- _Task details_
Look through the material below for "this". Copy every line that contains it.

- _Data shown_
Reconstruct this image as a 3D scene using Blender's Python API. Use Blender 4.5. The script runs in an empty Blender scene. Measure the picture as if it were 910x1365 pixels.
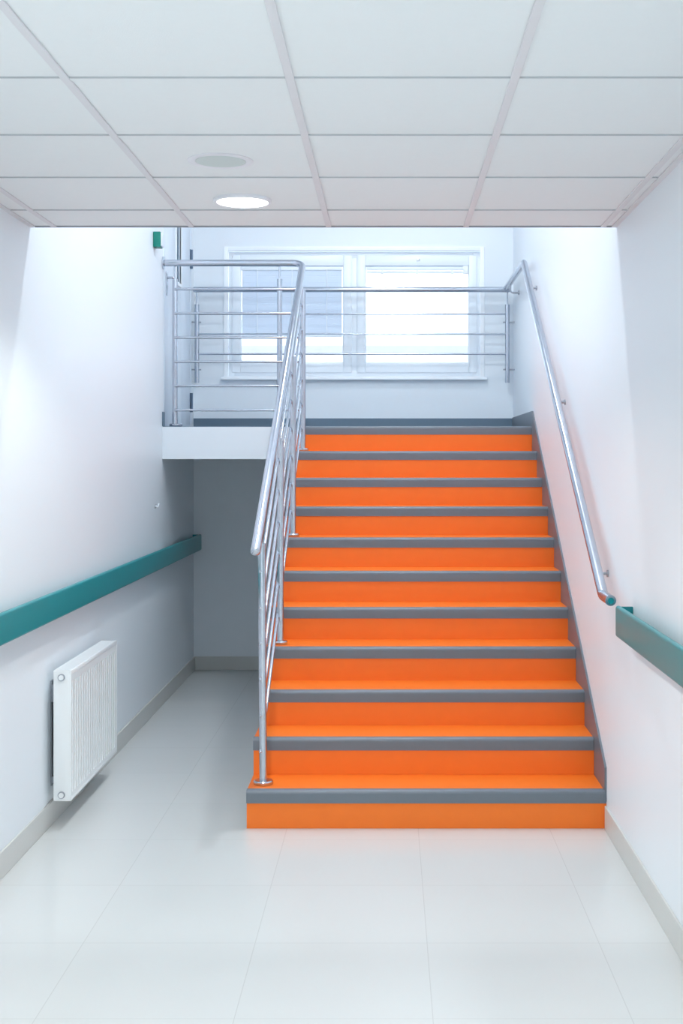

---

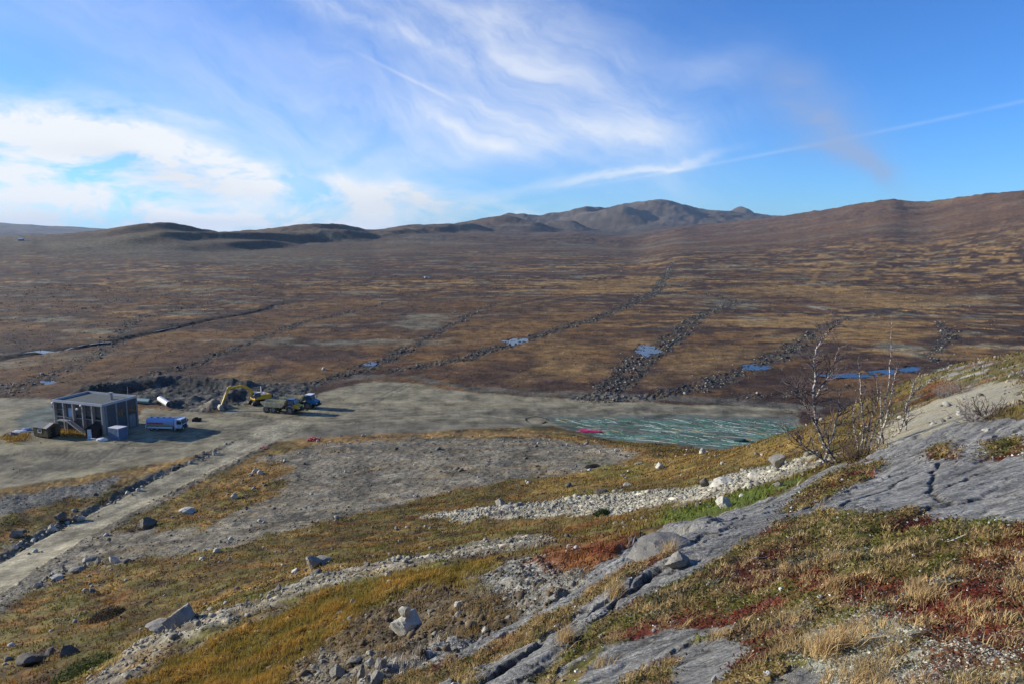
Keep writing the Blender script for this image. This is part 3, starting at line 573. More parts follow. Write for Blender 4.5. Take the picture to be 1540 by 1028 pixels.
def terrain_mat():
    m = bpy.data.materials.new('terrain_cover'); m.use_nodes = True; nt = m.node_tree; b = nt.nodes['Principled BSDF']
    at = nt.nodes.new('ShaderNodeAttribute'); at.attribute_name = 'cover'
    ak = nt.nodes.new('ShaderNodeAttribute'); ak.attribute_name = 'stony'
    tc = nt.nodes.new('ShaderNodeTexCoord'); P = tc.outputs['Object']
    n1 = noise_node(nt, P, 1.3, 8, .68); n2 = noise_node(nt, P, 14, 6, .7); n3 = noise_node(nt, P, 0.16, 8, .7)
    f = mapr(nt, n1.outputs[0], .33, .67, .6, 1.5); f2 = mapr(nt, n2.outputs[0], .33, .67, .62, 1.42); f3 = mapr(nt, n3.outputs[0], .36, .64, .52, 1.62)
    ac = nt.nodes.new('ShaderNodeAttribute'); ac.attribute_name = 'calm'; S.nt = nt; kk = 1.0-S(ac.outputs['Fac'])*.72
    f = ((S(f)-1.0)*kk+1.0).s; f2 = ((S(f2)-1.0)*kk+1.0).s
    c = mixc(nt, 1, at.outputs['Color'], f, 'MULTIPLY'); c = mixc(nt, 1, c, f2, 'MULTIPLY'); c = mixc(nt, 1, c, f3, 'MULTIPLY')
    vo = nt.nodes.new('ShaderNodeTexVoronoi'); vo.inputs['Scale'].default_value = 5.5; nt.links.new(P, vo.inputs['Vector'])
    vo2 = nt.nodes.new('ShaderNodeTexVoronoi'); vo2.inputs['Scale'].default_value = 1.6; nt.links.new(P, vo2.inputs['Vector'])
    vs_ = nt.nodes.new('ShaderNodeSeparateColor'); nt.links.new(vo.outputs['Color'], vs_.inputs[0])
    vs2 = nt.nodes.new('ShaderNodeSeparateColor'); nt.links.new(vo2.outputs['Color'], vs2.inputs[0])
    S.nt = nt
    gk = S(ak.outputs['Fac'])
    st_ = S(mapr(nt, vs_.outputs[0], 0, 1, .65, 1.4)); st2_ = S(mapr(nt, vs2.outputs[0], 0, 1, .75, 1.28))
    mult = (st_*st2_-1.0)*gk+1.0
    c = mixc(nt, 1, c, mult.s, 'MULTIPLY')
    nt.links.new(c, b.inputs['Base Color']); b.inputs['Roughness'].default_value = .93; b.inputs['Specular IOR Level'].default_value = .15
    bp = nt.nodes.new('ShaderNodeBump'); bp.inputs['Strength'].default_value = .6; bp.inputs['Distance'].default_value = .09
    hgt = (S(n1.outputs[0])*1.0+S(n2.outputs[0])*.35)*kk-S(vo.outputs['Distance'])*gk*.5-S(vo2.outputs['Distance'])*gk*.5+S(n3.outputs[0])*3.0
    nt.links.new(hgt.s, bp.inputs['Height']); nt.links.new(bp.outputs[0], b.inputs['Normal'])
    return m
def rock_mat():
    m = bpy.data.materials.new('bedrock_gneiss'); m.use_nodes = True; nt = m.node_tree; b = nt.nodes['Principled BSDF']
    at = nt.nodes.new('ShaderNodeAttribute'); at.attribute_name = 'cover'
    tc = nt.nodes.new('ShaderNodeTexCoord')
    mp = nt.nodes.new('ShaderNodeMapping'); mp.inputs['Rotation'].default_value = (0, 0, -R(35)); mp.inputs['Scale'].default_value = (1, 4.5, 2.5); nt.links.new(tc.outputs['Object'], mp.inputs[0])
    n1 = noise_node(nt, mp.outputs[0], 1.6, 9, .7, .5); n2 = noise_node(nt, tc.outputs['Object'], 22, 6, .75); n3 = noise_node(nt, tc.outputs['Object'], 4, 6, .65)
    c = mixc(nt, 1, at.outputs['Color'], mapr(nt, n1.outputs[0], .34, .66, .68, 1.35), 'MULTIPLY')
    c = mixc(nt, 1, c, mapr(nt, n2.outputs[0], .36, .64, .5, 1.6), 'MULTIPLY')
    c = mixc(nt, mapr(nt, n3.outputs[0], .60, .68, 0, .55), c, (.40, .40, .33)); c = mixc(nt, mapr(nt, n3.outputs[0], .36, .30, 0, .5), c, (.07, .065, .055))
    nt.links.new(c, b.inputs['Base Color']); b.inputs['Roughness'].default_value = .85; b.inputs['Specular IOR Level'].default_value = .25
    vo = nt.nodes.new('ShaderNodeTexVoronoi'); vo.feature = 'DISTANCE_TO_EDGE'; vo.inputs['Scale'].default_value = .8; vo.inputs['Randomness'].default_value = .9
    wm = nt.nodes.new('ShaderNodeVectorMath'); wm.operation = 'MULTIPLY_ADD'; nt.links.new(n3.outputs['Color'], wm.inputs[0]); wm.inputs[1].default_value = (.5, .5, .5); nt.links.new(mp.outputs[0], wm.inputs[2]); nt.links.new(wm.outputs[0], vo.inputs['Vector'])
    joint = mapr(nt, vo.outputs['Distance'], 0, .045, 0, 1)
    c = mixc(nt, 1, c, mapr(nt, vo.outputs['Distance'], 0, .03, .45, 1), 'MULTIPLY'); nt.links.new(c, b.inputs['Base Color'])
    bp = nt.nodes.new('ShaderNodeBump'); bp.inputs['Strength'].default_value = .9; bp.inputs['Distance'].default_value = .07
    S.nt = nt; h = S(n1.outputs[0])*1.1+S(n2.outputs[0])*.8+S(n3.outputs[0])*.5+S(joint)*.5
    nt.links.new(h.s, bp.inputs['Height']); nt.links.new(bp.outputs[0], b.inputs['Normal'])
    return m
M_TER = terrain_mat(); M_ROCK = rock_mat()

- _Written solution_
Reconstruct this image as a 3D scene using Blender's Python API. Use Blender 4.5. The script runs in an empty Blender scene. Measure the picture as if it were 910x1365 pixels.
Keep writing the Blender script for this image. This is part 3, starting at line 573. More parts follow. Write for Blender 4.5. Take the picture to be 1540 by 1028 pixels.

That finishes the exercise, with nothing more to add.